Fra le “Case che sembrano caselle di un calendario” c’è una realtà che è quasi sempre abbandonata a se stessa, e in questo contesto i valori e i principi vengono sovvertiti. In Shiva non c’è mai l’esaltazione del gangster, tutt’altro: c’è la voglia di spiegare che quando attorno a te c’è il nulla e il tuo migliore amico ha detto “Faccio una rapina” la risposta può essere “Tranquillo, ho una chance tra le dita”. E anche questa specificità è un tratto comune a molti della nuova generazione di rapper, forse gli unici rimasti oggi in Italia a voler parlare della società che li circonda, fatta di grigi e sfumature più che di bianco e nero, andando al di là delle camerette, delle birrette e di tutti quei cliché ormai stantii in cui sembra rinchiuso il panorama dell’indie, per esempio. In questo senso, paradossalmente, è più vicina la trap al cantautorato degli anni Settanta di qualsiasi altro genere italiano attuale – anche per il successo che riscuote. Un pezzo come Diario di Noel, o anche “Calmo”, canzone scritta con l’altro nome di spicco di questa nuovissima generazione, Tha Supreme, rimbalza tra la rappresentazione di ciò che sta attorno a Shiva e l’intimismo dei suoi pensieri, della sua rabbia, dell’impotenza. La cosa interessante però, è che al di là di questo modo di raccontare se stesso e il luogo da cui proviene, descrivendolo con particolari ben messi a fuoco, Shiva spazia molto nella musica che produce, passando da brani più personali e malinconici a hit come “Mon Fre” o a canzoni più strettamente trap, come “Scarabeo”.
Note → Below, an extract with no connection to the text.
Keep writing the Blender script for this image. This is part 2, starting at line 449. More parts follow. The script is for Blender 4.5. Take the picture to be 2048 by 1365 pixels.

Tornando quindi alla fatidica domanda, come si fa a creare qualcosa di nuovo quando sembra che tutto quello che c’era da fare sia già stato fatto, la risposta nel caso di Shiva è banale, ma per questo interessante: ripristinare qualcosa che prima era centrale e che in questo momento manca, come il racconto di quanto ci circonda, mettendo d’accordo passato e presente, creando un ponte tra ciò che in passato era perfino eccessivo, diluendolo, e ciò di cui abbonda il presente, cioè i simboli, alleggerendone la centralità. Ecco che allora nasce un singolo come quello pubblicato oggi, “Auto Blu”, in cui addirittura attinge a una canzone simbolo degli anni Novanta come la hit degli Eiffel 65 per farne un nuovo pezzo. Il modo migliore per farsi apprezzare anche dagli scettici puristi senza trascurare chi negli anni dell’eurodance probabilmente non era ancora nemmeno stato concepito; il modo migliore per dare vita a nuova musica senza dimenticare quella vecchia, che comunque, in un modo o nell’altro, ci ha formati.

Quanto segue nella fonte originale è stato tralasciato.